When Kailey met Cade ten years ago, their attraction was immediate and intense—everything connected and felt right. But it all ended suddenly, leaving Kailey devastated. Now the poor soul on the street is a faded version of her former beloved: His weathered and weary face is as handsome as Kailey remembers, but his mind has suffered in the intervening years. Over the next few weeks, Kailey helps Cade begin to piece his life together, something she initially keeps from Ryan. As she revisits her long-ago relationship, Kailey realizes that she must decide exactly what—and whom—she wants.
Alternating between the past and the present, Always is a beautifully unfolding exploration of a woman faced with an impossible choice, a woman who discovers what she’s willing to save and what she will sacrifice for true love.

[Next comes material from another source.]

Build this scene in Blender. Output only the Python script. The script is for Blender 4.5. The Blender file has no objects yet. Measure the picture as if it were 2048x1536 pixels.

This was a nice change of pace from the dark suspense novels I’ve been reading. The story alternates between 1996 and 2008. Kailey in the “present” is engaged to Ryan and has a seemingly perfect life. Leaving a restaurant one evening, Kailey spots a homeless man who happens to be her long-lost love, Cade, missing for the past 12 years. She has to help him, can’t risk letting him slip away again, but doing so with Ryan around will be tricky. Jump back to 1996, and we get the story of how Kailey and Cade fell in love, as well as a nostalgic look at the Seattle music scene of the 1990s.
An intriguing mystery (what really happened to Cade?), a rainy Seattle setting, and second chances. ALWAYS was a feel-good read, though it seemed contrived at times. Things fell into place a bit too neatly, and there were unanswered questions and things that didn’t make sense, especially about Cade’s disappearance. Overall, I liked the book, though not as much as a couple of her previous novels. (I *loved* BLACKBERRY WINTER and GOODNIGHT JUNE.)